A Computationally Efficient Deep Learning Approach to Approximate the 3D-Elastic Wave Equation

Accurate numerical simulation of seismic wave propagation is fundamental to applications such as full waveform inversion (FWI), earthquake analysis, and non-destructive testing. These simulations often require fine spatial and temporal discretizations to avoid numerical dispersion, particularly in near-surface environments where low velocities and high frequencies demand dense grids. As a result, the computational cost of wave modelling remains a significant challenge. Recent advances in machine learning offer promising alternatives, particularly through neural networks that can approximate the forward operator of the wave equation. In this study, we present a neural operator designed to efficiently approximate 3-D elastic wave propagation in near-surface settings, with a focus on S-wave-dominated surface wavefields.
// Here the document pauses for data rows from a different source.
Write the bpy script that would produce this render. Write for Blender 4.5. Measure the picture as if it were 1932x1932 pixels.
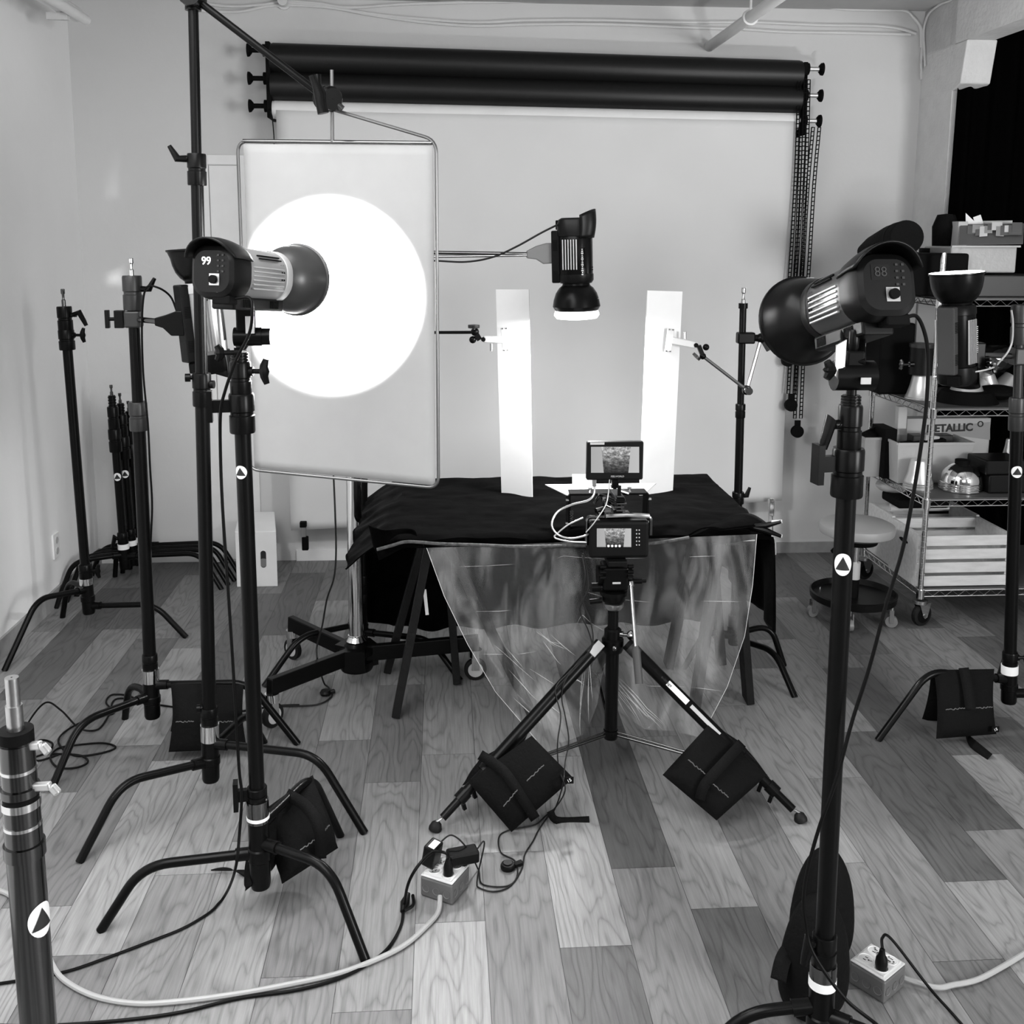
import bpy, bmesh, math, random
from mathutils import Vector, Matrix, Euler, noise
random.seed(7)
PI = math.pi
for o in list(bpy.data.objects): bpy.data.objects.remove(o)
SC = bpy.context.scene
COL = SC.collection

# ------------------------------------------------------------------ camera
FPX, PY, YAW, PITCH, ROLL, CAMH = 1933.0, 747.36, 0.06804, 0.15449, 0.00486, 1.75
def _axes():
    cy, sy, cp, sp = math.cos(YAW), math.sin(YAW), math.cos(PITCH), math.sin(PITCH)
    fw = Vector((sy*cp, cy*cp, -sp)); r = Vector((cy, -sy, 0)); u = r.cross(fw)
    cr, sr = math.cos(ROLL), math.sin(ROLL)
    return cr*r+sr*u, -sr*r+cr*u, fw
AR, AU, AF = _axes()
CP = Vector((0, 0, CAMH))
cam_d = bpy.data.cameras.new('camera'); cam = bpy.data.objects.new('camera', cam_d); COL.objects.link(cam)
cam.matrix_world = Matrix(((AR.x, AU.x, -AF.x, 0), (AR.y, AU.y, -AF.y, 0), (AR.z, AU.z, -AF.z, CAMH), (0, 0, 0, 1)))
cam_d.sensor_width = 36; cam_d.lens = FPX/1932*36; cam_d.shift_y = -(966-PY)/1932; cam_d.clip_start = .02
SC.camera = cam
# measured directions -> places in the room
def ray(x, y): return AR*((x-966)/FPX) + AU*(-(y-PY)/FPX) + AF
def F(x, y, z=0.0):
    d = ray(x, y); return CP + d*((z-CAMH)/d.z)
def D(x, y, Y):
    d = ray(x, y); return CP + d*(Y/d.y)

# ------------------------------------------------------------------ light and exposure
SC.view_settings.view_transform = 'Standard'; SC.view_settings.look = 'None'
SC.view_settings.gamma = 1; SC.view_settings.use_curve_mapping = False
SC.view_settings.exposure = 0.88
w = bpy.data.worlds.new('world'); SC.world = w; w.use_nodes = True
w.node_tree.nodes['Background'].inputs[0].default_value = (1, 1, 1, 1)
w.node_tree.nodes['Background'].inputs[1].default_value = 0.4
def area(name, loc, target, size, energy, sy=None):
    l = bpy.data.lights.new(name, 'AREA'); l.energy = energy; l.shape = 'RECTANGLE'; l.size = size; l.size_y = sy or size
    o = bpy.data.objects.new(name, l); COL.objects.link(o); o.location = loc
    o.rotation_euler = (Vector(target)-Vector(loc)).to_track_quat('-Z', 'Y').to_euler(); return o
area('overhead_fill_light', (-1.0, 1.1, 2.90), (-1.0, 1.1, 0), 1.5, 60, 3.0)  # added overhead fill light to even out the walls
area('side_fill_light', (3.6, -1.1, 1.6), (-1.85, 3.0, .9), 1.8, 120, 1.5)  # added fill floating inside the room, aimed at the left wall
area('rear_fill_light', (.9, -1.40, 1.7), (-.3, 5, 1.5), 2.0, 9, 1.5)  # added weak fill light behind the camera, no window known there

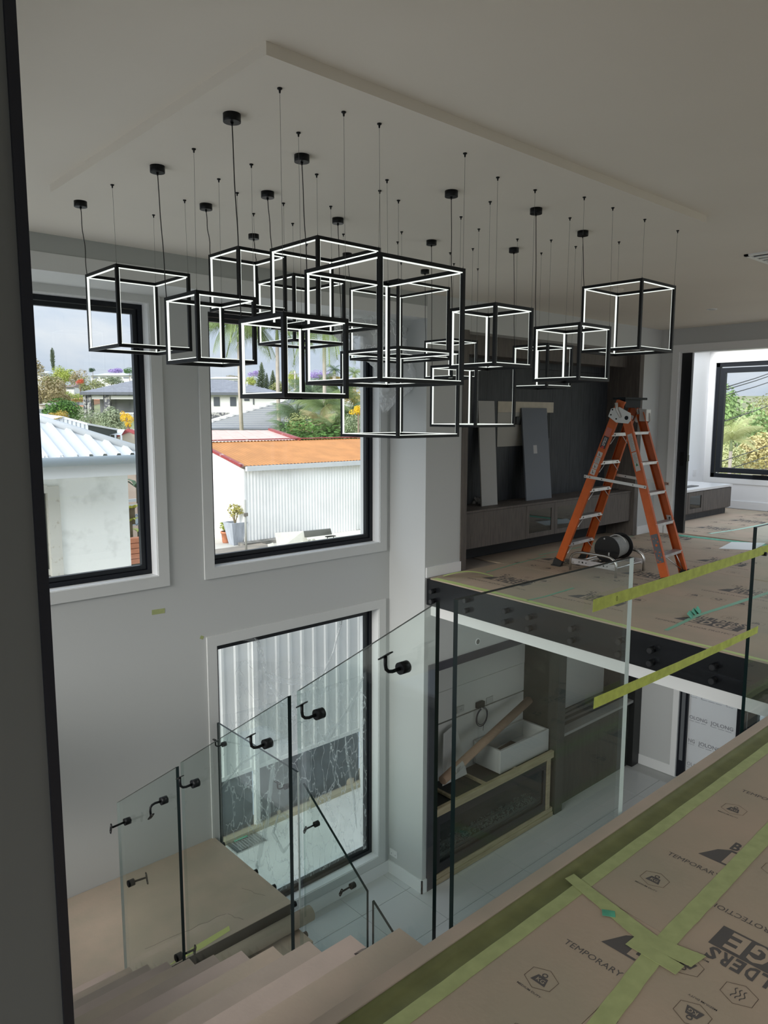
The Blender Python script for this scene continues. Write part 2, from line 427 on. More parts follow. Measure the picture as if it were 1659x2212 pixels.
sash = m.build('sash', mat('black_sash', (.012, .015, .02), .4, spec=.3), t)
m = MB(); yc = (a0 + a1) / 2 + .05
m.box((xx0 - .03, yc - .12, c0 - .045), (xx0 + .01, yc + .12, c0 - .01), bev=.008); m.beam((xx0 - .03, yc - .05, c0 - .02), (xx0 - .06, yc + .16, c0 - .035), .02, .012); m.build('winder', BLACK, sash)
MB().box((xx0 + .05, a0 + .08, c0 + .08), (xx0 + .056, a1 - .08, c1 - .08)).build('pane', WPANE, t)
MB().box((xx0 + .05, y0 + .05, z0 + .06), (xx0 + .056, 4.01, z1 - .06)).build('pane', WPANE, t)
m = MB()
m.box((XS - .016, y0 - .09, z0 - .09), (XS, y0, z1 + .09)); m.box((XS - .016, y1, z0 - .09), (XS, y1 + .09, z1 + .09)); m.box((XS - .016, y0, z1), (XS, y1, z1 + .09)); m.box((XS - .016, y0, z0 - .09), (XS, y1, z0)); m.build('architrave', TRIM, t)

# floors ----------------------------------------------------------------------
SE = ((XF + .032, YT + .08), (4.945, 1.70))           # slab edge line (very slightly off square)
def sx(y, off=0): return SE[0][0] + (SE[1][0] - SE[0][0]) * (SE[0][1] - y) / (SE[0][1] - SE[1][1]) + off
poly = [(XB, YB), (XR + .14, YB), (XR + .14, YT + .5), (XF + .05, YT + .5), (XF + .05, YT + .04), (sx(YT, .02), YT), (sx(YN, .02), YN), (XB, YN - .02)]
m = MB().prism(poly, 2, -.27, -.012); struct(m, 'floor', mat('floor_substrate', (.35, .30, .25), .8))
m = MB().box((XR + .14, 2.06, -.27), (XS + .02, 5.96, -.012)); struct(m, 'floor', MATS['floor_substrate'])
poly = [(XB, YB), (XR + .14, YB), (XR + .14, YT + .4), (sx(YT, .06), YT + .4), (sx(YT, .06), YT), (sx(YN, .06), YN - .05), (XB, YN - .05)]
m = MB().prism(poly, 2, ZS, -.27); struct(m, 'ceiling_lower', mat('lower_ceiling_paint', (.76, .76, .75), .8))
# lower floor: concrete bed with separate tiles
fl = struct(MB().box((XL - .3, -1.0, ZL - .10), (12.5, YW + .3, ZL - .008)), 'floor_tiled', mat('tile_grout', (.50, .51, .50), .8))
TILE = mat('pale_porcelain', (.60, .62, .62), .22, spec=.5, var=.02, vs=2)
T = .6; base = None
ty = YW - .362 - T * 6
for iy in range(0, 8):
    for ix in range(0, 16):
        x = 3.19 - T * 4 + ix * T + (.0 if iy % 1 == 0 else .3); y = ty + iy * T
        if x > XR - .3 or y < 1.3: continue
        w_ = min(T, YW - .014 - y) - .005
        if w_ < .3: 
            if w_ < .05: continue
            tl = MB().box((x, y, ZL - .008), (x + T - .005, y + w_, ZL)).build('tile', TILE, fl); continue
        if x > 8.9: continue
        if base is None:
            base = MB().box((0, 0, -.008), (T - .005, T - .005, 0)); bm_ = bpy.data.meshes.new('tile')
            bm_.from_pydata(base.v, [], base.f); bm_.materials.append(TILE)
        o = bpy.data.objects.new('tile', bm_); C.objects.link(o); o.parent = fl; o.location = Vector((x, y, ZL)) - ORG[fl.name]
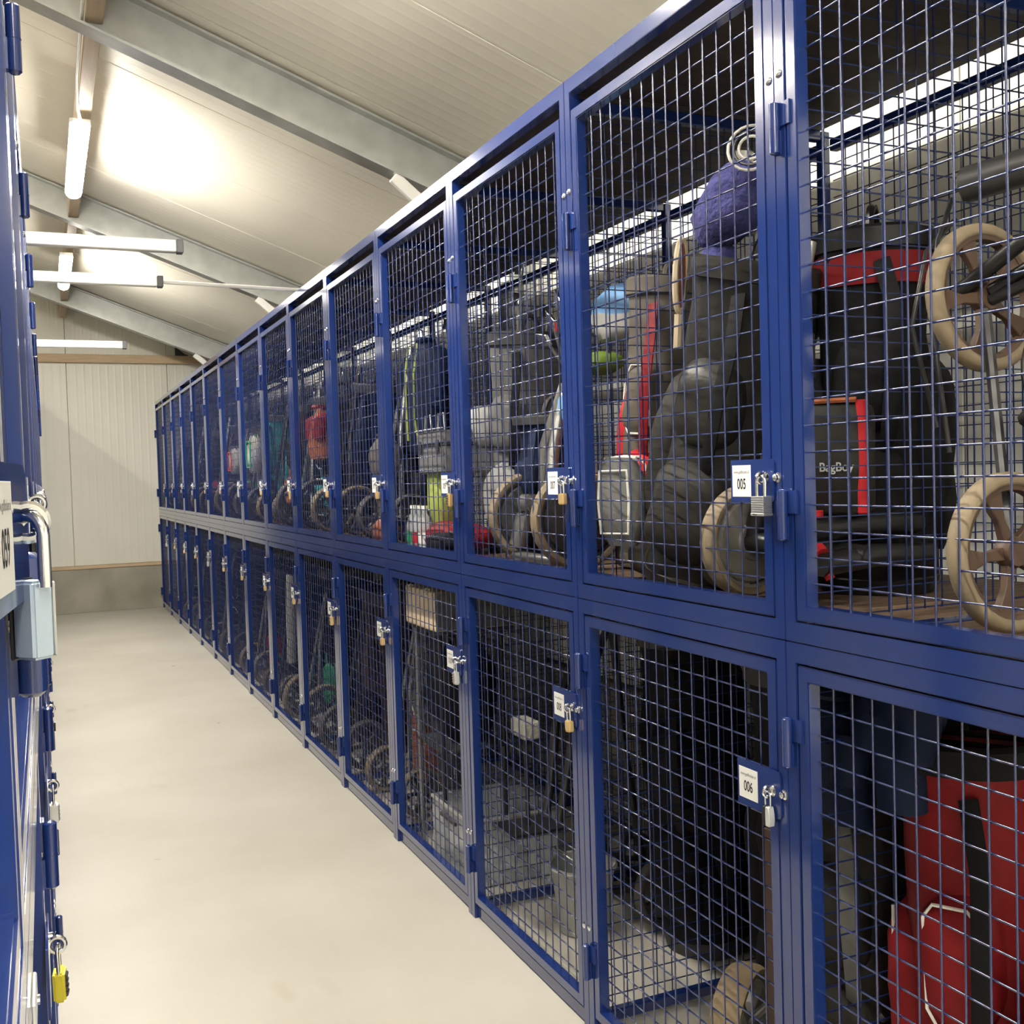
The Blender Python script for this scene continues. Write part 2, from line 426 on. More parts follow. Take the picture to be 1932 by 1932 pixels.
def ring_yz(o, i, x0, x1):
    (a0, a1, b0, b1), (c0, c1, d0, d1) = o, i
    O = [(a0, b0), (a1, b0), (a1, b1), (a0, b1)]; I = [(c0, d0), (c1, d0), (c1, d1), (c0, d1)]
    vs = [(x, y, z) for x in (x0, x1) for L_ in (O, I) for y, z in L_]
    fs = []
    for k in range(4):
        m_ = (k + 1) % 4
        fs += [(k, m_, 4 + m_, 4 + k), (8 + k, 12 + k, 12 + m_, 8 + m_), (k, 8 + k, 8 + m_, m_), (4 + k, 4 + m_, 12 + m_, 12 + k)]
    return MB().add(vs, fs)
me_uframe = edge_bevel(ring_yz((.0002, PE, 1.1960, HT), (.030, PITCH - .030, 1.235, 2.530), 0, .030).mesh('upper_frame', 'blue_paint', 0), .0014)
me_bpost = MB().box(0, .030, 0, .0296, 0, HT - .04).mesh('rear_post', 'blue_paint', bevel=.003)
me_bot = MB().box(.012, .042, .030, PITCH - .030, .004, .045).mesh('bottom_rail', 'blue_paint', bevel=.003)
me_srail = lambda z: MB().box(.031, DEP - .031, .002, .028, z, z + .032).mesh('side_rail', 'blue_paint', bevel=.003)
me_sr = [me_srail(z) for z in (.012, 1.18, 2.500)]
me_brail = [MB().box(DEP - .030, DEP, .030, PITCH - .030, z, z + .035).mesh('rear_rail', 'blue_paint', bevel=.003) for z in (.012, 1.175, 2.46)]
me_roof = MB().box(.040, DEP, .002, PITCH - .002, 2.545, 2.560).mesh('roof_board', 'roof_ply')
me_shelf = [MB().box(.032, DEP - .032, a, b, 1.214, 1.236).mesh('shelf_board', 'shelf_ply', bevel=.002) for a, b in ((.032, .330), (.333, .668), (.712, PITCH - .032))]
me_sbar = MB().box(.032, DEP - .032, .672, .708, 1.210, 1.240).mesh('shelf_bar', 'blue_paint', bevel=.003)
def wires(y0, y1, z0, z1, ny, zs, xv, xh, r=.0021):
    q = MB(); n = 5
    for i in range(1, ny):
        y = y0 + (y1 - y0) * i / ny
        q.tube([(xv, y, z0), (xv, y, z1)], r, n, cap=False)
    for z in zs: q.tube([(xh, y0, z), (xh, y1, z)], r, n, cap=False)
    return q
def zrange(z0, z1, ph=.009):
    z = math.floor(z0 / .05) * .05 + ph
    out = []
    while z < z1 - .006:
        if z > z0 + .006: out.append(z)
        z += .05
    return out
A, B = D0 + FW - .002, D1 - FW + .002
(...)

Our approach leverages the discrete cosine transform (DCT) to reduce the dimensionality of the input velocity models, improving training efficiency and generalization. Wavefields are represented in the Fourier domain, substantially reducing dataset size and memory requirements. Preliminary results show that the proposed neural operator achieves low prediction errors and strong generalization from limited training data. This approach offers a scalable and computationally efficient alternative to traditional numerical solvers, with potential applications in real-time modelling, inversion, and large-scale geophysical problems.